Ado [membro titular da ABC]:  Sim. Nosso astral está baixo, diante da promessa de novos cortes orçamentários e da falsa noção de que quem faz pesquisa no Brasil está concentrado na iniciativa privada. É fundamental dar oportunidades para os jovens recém-formados. Ninguém quer ficar em um país para ver sua vida profissional acabar.

Conhece algum jovem que, por falta de incentivo para o setor, desistiu da carreira científica?

Dario:  Acontece muito, principalmente entre aqueles que não têm vocação tão forte para pesquisa. Ou vão para indústria, ou universidade, ou concursos públicos. Na época de maior investimento, o (aluno) mediano conseguia se inserir no mercado de trabalho, mas, agora, a competitividade é enorme.

Cecília:  O contingenciamento de verbas para bolsistas desestimula os jovens a ingressarem na carreira científica. É uma perda imensa quando pessoas qualificadas abandonam sua pesquisa. Não é de um dia para o outro que se treina um aluno a operar um equipamento ou a realizar um ensaio biológico.

Jorge:  Há uma geração de jovens doutores que se acomodaram em não seguir pesquisando, ou, mesmo quando mantêm a pesquisa, têm posturas pouco aguerridas para conseguir recursos, contatos nacionais e internacionais e gerir seus laboratórios. É um certo comodismo que não havia em gerações anteriores.

De quem é a culpa pela crise na ciência brasileira?

Antônio:  Dos governos, da iniciativa privada, da própria academia. Somos cientistas majoritariamente financiados pelo contribuinte e precisamos esclarecer a população em geral e, em particular, as autoridades sobre a relevância da ciência e tecnologia para a construção de um país desenvolvido.
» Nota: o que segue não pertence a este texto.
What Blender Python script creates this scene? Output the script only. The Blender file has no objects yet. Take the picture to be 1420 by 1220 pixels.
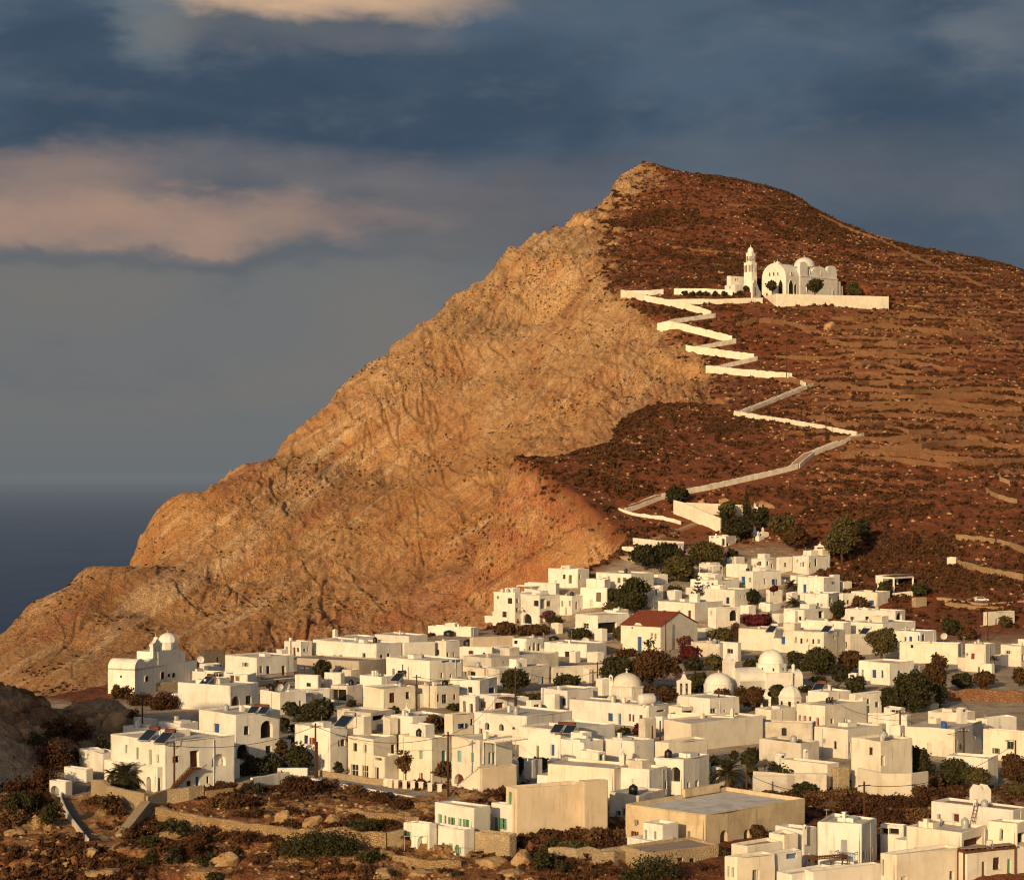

Milton:  O governo atual está contribuindo para acentuar a crise, mas ela não começou agora, e a ciência não é encarada como um meio que pode nos levar, no futuro, à prosperidade. Mas precisamos dar maior visibilidade ao nosso trabalho, mostrá-lo à sociedade. Não adianta falar só que falta dinheiro e que o poder público não é eficiente.
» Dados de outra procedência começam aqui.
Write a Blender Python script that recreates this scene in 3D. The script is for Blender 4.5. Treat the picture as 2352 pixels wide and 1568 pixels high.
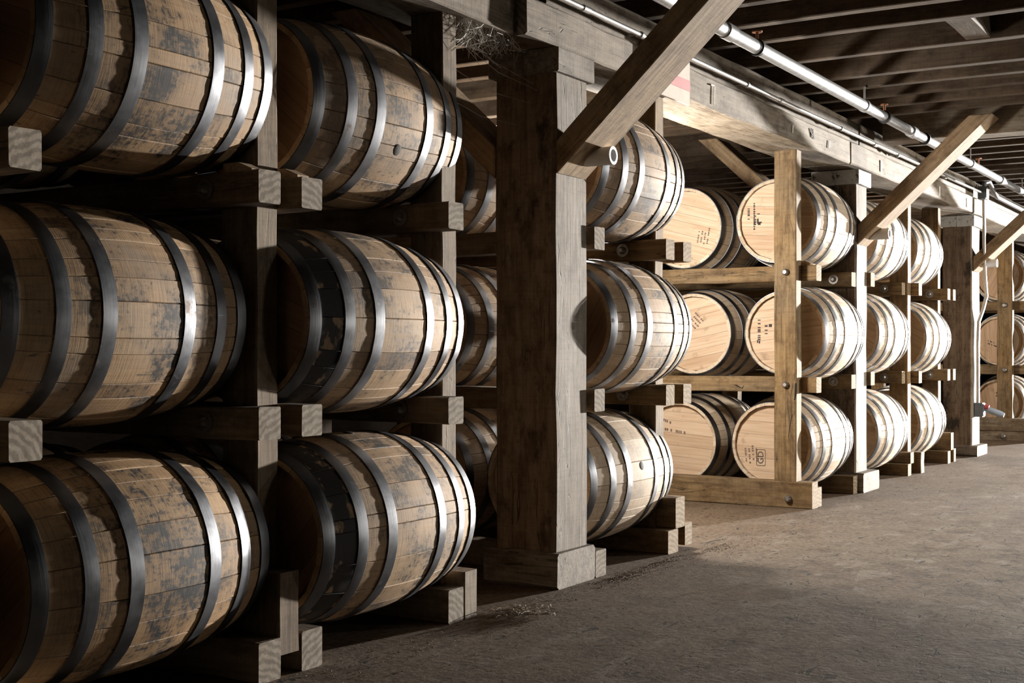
import bpy, math, random
from mathutils import Vector, Matrix
R = math.radians
PI = math.pi
scene = bpy.context.scene
for o in list(bpy.data.objects):
    bpy.data.objects.remove(o, do_unlink=True)
COL = scene.collection
H = 1.027                     # camera height above the floor (m)

# ------------------------------------------------------------------ camera
cd = bpy.data.cameras.new('camera'); cam = bpy.data.objects.new('camera', cd); COL.objects.link(cam)
YAW = R(31.526)               # X = along the aisle, Y = into the rack (left), camera looks YAW to the left of X
cam.location = (0, 0, H)
cam.rotation_euler = (R(90), 0, YAW - R(90))
cd.sensor_width = 36; cd.lens = 2996.06 / 2352 * 36; cd.shift_y = 19 / 2352
cd.clip_start = 0.05; cd.clip_end = 100
scene.camera = cam

# ------------------------------------------------------------------ view, world, lamps
vs = scene.view_settings
vs.view_transform = 'Standard'; vs.look = 'None'; vs.gamma = 1; vs.use_curve_mapping = False
vs.exposure = 0.0
w = bpy.data.worlds.new('world'); scene.world = w; w.use_nodes = True
w.node_tree.nodes['Background'].inputs[0].default_value = (0.6, 0.7, 0.9, 1)
w.node_tree.nodes['Background'].inputs[1].default_value = 0.02

def lamp(name, loc, target, energy, color, size, spread=180, kind='AREA'):
    d = bpy.data.lights.new(name, kind); d.energy = energy; d.color = color
    if kind == 'AREA':
        d.shape = 'DISK'; d.size = size; d.spread = R(spread)
    else:
        d.shadow_soft_size = size
    o = bpy.data.objects.new(name, d); COL.objects.link(o); o.location = loc
    v = Vector(target) - Vector(loc); o.rotation_euler = v.to_track_quat('-Z', 'Y').to_euler()
    return o
# work lamps standing further down the aisle, one lamp in the cross aisle, one behind, one added fill
lamp('aisle_lamp', (30.0, -2.9, 1.45), (5.0, 2.9, 1.1), 830, (1.0, 0.94, 0.865), 0.7, 34)
lamp('aisle_lamp', (11.8, -3.7, 1.9), (11.2, 2.0, 0.1), 185, (1.0, 0.94, 0.86), 0.5, 100)
lamp('cross_aisle_lamp', (6.7, 3.5, 1.7), (7.6, 3.7, 1.2), 215, (1.0, 0.935, 0.85), 0.14, kind='POINT')
lamp('cross_aisle_lamp', (14.1, 3.9, 1.6), (15.6, 3.3, 1.2), 95, (1.0, 0.86, 0.70), 0.14, kind='POINT')
lamp('deep_rack_uplight', (8.6, 5.5, 1.9), (8.5, 5.2, 2.9), 75, (1.0, 0.80, 0.58), 0.3, 110)
lamp('near_fill_lamp', (8.2, -3.9, 0.9), (4.2, 2.8, 1.6), 24, (1.0, 0.92, 0.80), 0.8, 140)  # added weak fill for the near stacks and brace, not a known lamp
scene.cycles.diffuse_bounces = 2

# ------------------------------------------------------------------ material helpers
class NT:
    def __init__(s, name):
        s.m = bpy.data.materials.new(name); s.m.use_nodes = True
        s.t = s.m.node_tree; s.t.nodes.clear()
        s.out = s.n('OutputMaterial'); s.b = s.n('BsdfPrincipled'); s.l(s.b.outputs[0], s.out.inputs[0])
    def n(s, ty, **k):
        nd = s.t.nodes.new('ShaderNode' + ty)
        for a, v in k.items(): setattr(nd, a, v)
        return nd
    def l(s, a, b): s.t.links.new(a, b)
    def put(s, sock, v):
        if hasattr(v, 'default_value'): s.l(v, sock)
        else:
            if isinstance(v, tuple) and len(v) == 3 and sock.type == 'RGBA': v = v + (1,)
            sock.default_value = v
    def obj(s): return s.n('TexCoord').outputs['Object']
    def pos(s): return s.n('NewGeometry').outputs['Position']
    def rnd(s): return s.n('ObjectInfo').outputs['Random']
    def attr(s, name): return s.n('Attribute', attribute_type='OBJECT', attribute_name=name).outputs['Fac']
    def math(s, op, a, b=None, c=None, clamp=False):
        nd = s.n('Math', operation=op, use_clamp=clamp); s.put(nd.inputs[0], a)
        if b is not None: s.put(nd.inputs[1], b)
        if c is not None: s.put(nd.inputs[2], c)
        return nd.outputs[0]
    def vadd(s, v, x):
        nd = s.n('VectorMath', operation='ADD'); s.put(nd.inputs[0], v); s.put(nd.inputs[1], x); return nd.outputs[0]
    def scale(s, v, sc):
        nd = s.n('VectorMath', operation='MULTIPLY'); s.put(nd.inputs[0], v); nd.inputs[1].default_value = sc; return nd.outputs[0]
    def comb(s, x, y, z):
        nd = s.n('CombineXYZ'); s.put(nd.inputs[0], x); s.put(nd.inputs[1], y); s.put(nd.inputs[2], z); return nd.outputs[0]
    def sep(s, v):
        nd = s.n('SeparateXYZ'); s.l(v, nd.inputs[0]); return nd.outputs
    def noise(s, v, sc=5, det=4, rough=.6, dist=0):
        nd = s.n('TexNoise'); s.put(nd.inputs['Vector'], v); nd.inputs['Scale'].default_value = sc
        nd.inputs['Detail'].default_value = det; nd.inputs['Roughness'].default_value = rough; nd.inputs['Distortion'].default_value = dist
        return nd.outputs['Fac']
    def ramp(s, f, *st):
        nd = s.n('ValToRGB'); cr = nd.color_ramp
        while len(cr.elements) < len(st): cr.elements.new(0.5)
        for e, (p, c) in zip(cr.elements, st):
            e.position = p; e.color = (c if isinstance(c, tuple) else (c, c, c)) + (1,)
        s.put(nd.inputs[0], f); return nd.outputs[0]
    def mix(s, f, a, b, mode='MIX'):
        nd = s.n('Mix', data_type='RGBA', blend_type=mode); s.put(nd.inputs[0], f); s.put(nd.inputs[6], a); s.put(nd.inputs[7], b); return nd.outputs[2]
    def done(s, col, rough=.7, metal=0., bump=None, bs=.3, bd=.002, spec=None):
        s.put(s.b.inputs['Base Color'], col); s.put(s.b.inputs['Roughness'], rough); s.put(s.b.inputs['Metallic'], metal)
        if spec is not None: s.b.inputs['Specular IOR Level'].default_value = spec
        if bump is not None:
            bn = s.n('Bump'); bn.inputs['Strength'].default_value = bs; bn.inputs['Distance'].default_value = bd
            s.l(bump, bn.inputs['Height']); s.l(bn.outputs[0], s.b.inputs['Normal'])
        return s.m

def mat_stave():
    t = NT('weathered_oak_stave'); o = t.obj(); rnd = t.rnd(); seed = t.attr('seed'); age = t.attr('age'); soot = t.attr('soot')
    off = t.comb(t.math('MULTIPLY', seed, 17.3), t.math('MULTIPLY', seed, 5.1), t.math('MULTIPLY', seed, 9.7))
    v = t.vadd(o, off)
    soff = t.comb(t.math('MULTIPLY', rnd, 31.0), 0., 0.)
    vs_ = t.vadd(v, soff)
    grain = t.noise(t.scale(vs_, (2.2, 70, 70)), 1.0, 5, .65)
    cross = t.noise(t.scale(vs_, (230, 9, 9)), 1.0, 4, .65)
    new = t.ramp(rnd, (0, (.58, .48, .365)), (.5, (.66, .565, .45)), (1, (.52, .415, .30)))
    old = t.ramp(rnd, (0, (.36, .232, .122)), (.45, (.46, .31, .172)), (.75, (.40, .265, .145)), (1, (.28, .172, .088)))
    col = t.mix(age, new, old)
    col = t.mix(t.ramp(grain, (.3, .5), (.62, 0.)), col, (.60, .50, .40), 'MULTIPLY')
    col = t.mix(t.ramp(cross, (.32, .75), (.52, 0.)), col, (.60, .50, .39), 'MULTIPLY')
    # grey weathering clouds
    cloud = t.noise(t.vadd(v, (3., 7., 1.)), 3.1, 4, .6)
    col = t.mix(t.math('MULTIPLY', t.ramp(cloud, (.52, 0.), (.74, .65)), age), col, (.25, .215, .18))
    # black mould around the bilge, staved and speckled
    x = t.sep(o)[0]
    belly = t.ramp(t.math('ABSOLUTE', t.math('ADD', x, -.02)), (.06, 1.), (.30, .45), (.40, .12))
    big = t.noise(t.vadd(v, t.comb(t.math('MULTIPLY', rnd, .5), 2., 5.)), 4.6, 5, .62)
    smud = t.math('MULTIPLY', t.math('MULTIPLY', t.ramp(big, (.43, 0.), (.64, .9)), belly), age)
    col = t.mix(smud, col, (.30, .30, .30), 'MULTIPLY')
    fine = t.noise(t.scale(vs_, (75, 42, 42)), 1.0, 4, .7)
    fv = t.noise(t.scale(t.vadd(vs_, (7., 2., 2.)), (26, 80, 80)), 1.0, 3, .65)
    m = t.math('ADD', t.math('MULTIPLY', big, 1.1), t.math('ADD', t.math('MULTIPLY', fine, .75), t.math('MULTIPLY', fv, .45)))
    mould = t.ramp(t.math('MULTIPLY', m, .5), (.592, 0.), (.655, 1.))
    mould = t.math('MULTIPLY', t.math('MULTIPLY', mould, belly), t.math('ADD', t.math('MULTIPLY', age, .92), .08), clamp=True)
    col = t.mix(mould, col, (.022, .023, .026))
    # thin dark drips
    drip = t.noise(t.scale(vs_, (11, 46, 46)), 1.0, 2, .5, .6)
    col = t.mix(t.math('MULTIPLY', t.ramp(drip, (.70, 0.), (.74, .7)), age), col, (.06, .05, .04))
    # sooty band next to the end hoop
    band = t.ramp(x, (-.415, 0.), (-.40, 1.), (-.262, 1.), (-.25, 0.))
    # colour ramp only covers 0..1, so shift x into range
    xb = t.math('ADD', x, .5)
    band = t.ramp(xb, (.085, 0.), (.10, 1.), (.235, 1.), (.26, 0.))
    sn = t.ramp(t.noise(t.scale(vs_, (14, 9, 9)), 1.0, 3, .6), (.36, 0.), (.42, .96))
    col = t.mix(t.math('MULTIPLY', t.math('MULTIPLY', band, sn), soot), col, (.018, .019, .022))
    h = t.math('ADD', t.math('MULTIPLY', grain, .6), t.math('MULTIPLY', cross, .4))
    return t.done(col, t.ramp(grain, (0, .62), (1, .8)), 0, h, .45, .0025, .3)

def mat_head():
    t = NT('oak_barrel_head'); o = t.obj(); rnd = t.rnd(); seed = t.attr('seed'); age = t.attr('age')
    v = t.vadd(o, t.comb(t.math('MULTIPLY', seed, 7.), t.math('MULTIPLY', seed, 3.), t.math('MULTIPLY', rnd, 4.)))
    new = t.ramp(rnd, (0, (.56, .425, .30)), (.5, (.62, .485, .355)), (1, (.50, .365, .25)))
    old = t.ramp(rnd, (0, (.30, .165, .085)), (.5, (.36, .21, .115)), (1, (.24, .13, .07)))
    col = t.mix(age, new, old)
    g = t.noise(t.scale(v, (8, 3, 60)), 1.0, 5, .6, .4)
    col = t.mix(t.ramp(g, (.36, .5), (.6, 0.)), col, (.66, .52, .38), 'MULTIPLY')
    d = t.noise(t.vadd(v, (2., 1., 3.)), 7, 4, .65)
    col = t.mix(t.ramp(d, (.60, 0.), (.72, .55)), col, (.22, .14, .085))
    return t.done(col, .68, 0, g, .25, .0015, .3)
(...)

Concorda com quem fala que existe um “marxismo cultural”, uma doutrinação ideológica, nas universidades?

Úrsula:  Este tema deveria estar fora da discussão sobre a ciência no Brasil. A universidade é o local de desenvolvimento do pensamento crítico, sem doutrinação. Ciência não tem ideologia.

Marcelo:  Infelizmente, os professores direcionam os estudantes como massa de manobra para questões políticas, especialmente nas Ciências Humanas. A meta do docente deve ser formar engenheiro, geógrafo, historiador. Esta deve ser a prioridade, cumprir a ementa do curso.

Cite um ponto forte da ciência brasileira.

Antônio:  O Brasil montou um sistema de ciência e tecnologia que, mesmo não sendo ideal, conseguiu criar centros de excelência competitivos em várias áreas. Temos grupos que se destacam por ideias inovadoras.

Milton:  Temos um diferencial em relação aos países desenvolvidos: a produção científica em região tropical. Podemos ser uma liderança mundial em estudos que usem recursos da floresta.

E um ponto fraco?

Camila:  É errado só financiar pesquisas aplicadas. O país tem que incentivar não apenas as áreas que podem gerar produtos, mas todas as que fazem a ciência avançar no conhecimento. Precisamos de gente pensante em geografia, história, letras, filosofia… O que fazer num país onde há apenas químicos, físicos, matemáticos? Nossos problemas são plurais.

Ado:  Falta melhorar a educação básica, para que ela se transforme em um fornecedor de mão de obra para a ciência. Enquanto isso não acontecer, teremos dificuldade para competir como uma potência mundial. Não adianta pensar apenas em financiamento.